The Metroland Media Group-owned company’s digital users fall into two categories, says Doug Guan, digital retail director at Save.ca – those who access the content while relaxing at home to plan out their shop, and those who are on the go and near a store who want to check quickly for sales.

So to deliver a better service for mobile customers, the company, which works with around 300 retailers in Canada including Metro, Sobeys, Shoppers Drug Mart, Rona and Giant Tiger, is launching an app that aggregates high-res digital versions of flyers that are provided to Save.ca as FTP files by its retail partners.

With consumers using apps on smartphones in increasing numbers, it was essential for the company, established in 2000, to have its own, Guan says. Around 350,000 people are already accessing Save.ca via mobile web every month and 56% of Canadian adults are using a smartphone, up from 33% in early 2012, according to a recent report by Google.

The development team had been occupied with re-launching the Save.ca website, which went live in July, and improving its content management system, Guan says. It then developed the app in just six weeks for iPhone users and in another three for Android, as the company hustled to get to market ahead of the holiday shopping rush. More than 17,000 people have downloaded the app since it launched in November.

At present, the app’s viewing experience is essentially of an enhanced version of stores’ physical flyers, which users can organize by release date or alphabetical order and filter by retailer or store category (i.e. tools/hardware, home décor, clothing/accessories/shoes).

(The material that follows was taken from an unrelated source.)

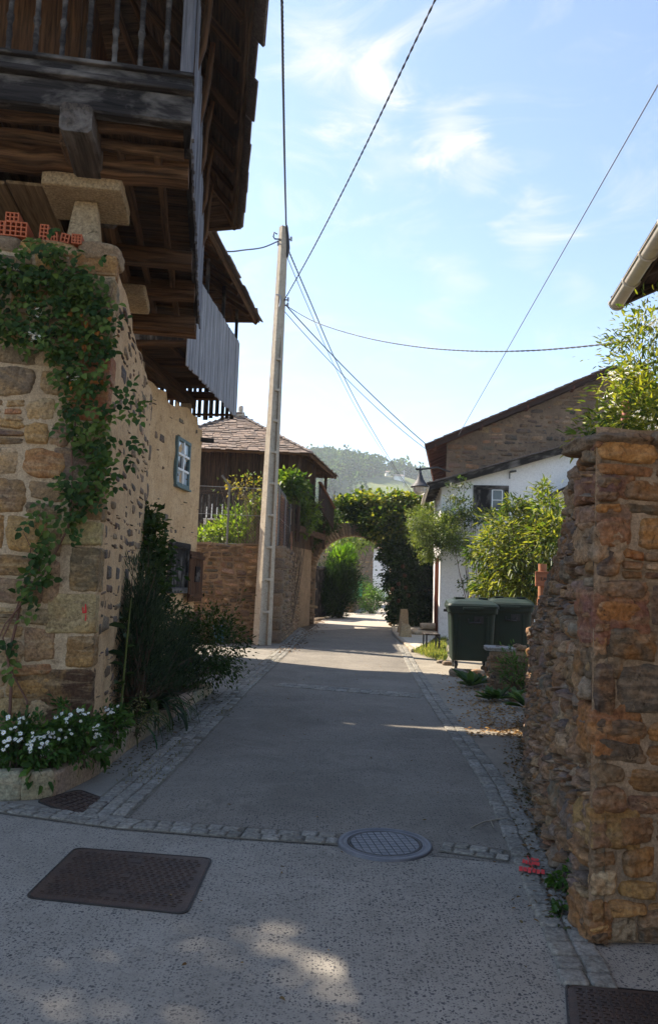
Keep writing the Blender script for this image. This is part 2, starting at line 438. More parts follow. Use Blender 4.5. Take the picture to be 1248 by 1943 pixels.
def mat_wood(name, dark, light, grain=1.0, rough=.85, weather=None):
    """long grain along the first material coordinate; the mesh colour tints each board"""
    q = NM(name); wv = q.attr('wc', True); c = q.attr('col')
    a = q.noise(wv, 1, 9, .65, .5, (1.6, 26 * grain, 26 * grain)); b = q.noise(wv, 1, 5, .6, .3, (2.2, 5, 5)); f = q.noise(wv, 1, 7, .7, 0, (8, 120, 120))
    col = q.mix(q.rng(a, .36, .66), dark, light); col = q.mix(1.0, col, c, 'MULTIPLY')
    if weather: col = q.mix(q.rng(b, .48, .66, 0, .75), col, weather)
    col = q.mix(q.rng(f, .58, .72, 0, .5), col, tuple(x * .35 for x in dark))
    q.pbr(col, rough, q.bump(q.math('ADD', a, q.math('MULTIPLY', f, .4)), .8, .02), spec=.2); return q.m
def mat_leaf(name, trans=.42, gloss=.30, rough=.45, tcol=(1.0, .95, .35)):
    q = NM(name); c = q.attr('col')
    b = q.n('ShaderNodeBsdfPrincipled'); b.inputs['Roughness'].default_value = rough; b.inputs['Specular IOR Level'].default_value = gloss; q.l(c, b.inputs['Base Color'])
    t = q.n('ShaderNodeBsdfTranslucent'); q.l(q.mix(1.0, q.mix(1.0, c, (2.0, 2.0, 2.0), 'MULTIPLY'), tcol, 'MULTIPLY'), t.inputs[0])
    m_ = q.n('ShaderNodeMixShader'); m_.inputs[0].default_value = trans; q.l(b.outputs[0], m_.inputs[1]); q.l(t.outputs[0], m_.inputs[2]); q.l(m_.outputs[0], q.o.inputs[0]); return q.m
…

Retailers have the option to run mobile-only deals with the current version. Guan says takeovers of the app are also on the table and Save.ca is working with retailers to try and make that work. Guan says other functions, such as geo-fencing capabilities, “are on the road map” for the app and will be added “quite soon.”

Guan says his company is testing a social media campaign and segment-based online targeting to acquire new users, but for now the focus is on converting its mobile web users into app users. The company is promoting the app through web notifications on Save.ca and is also actively messaging consumers through email and social media.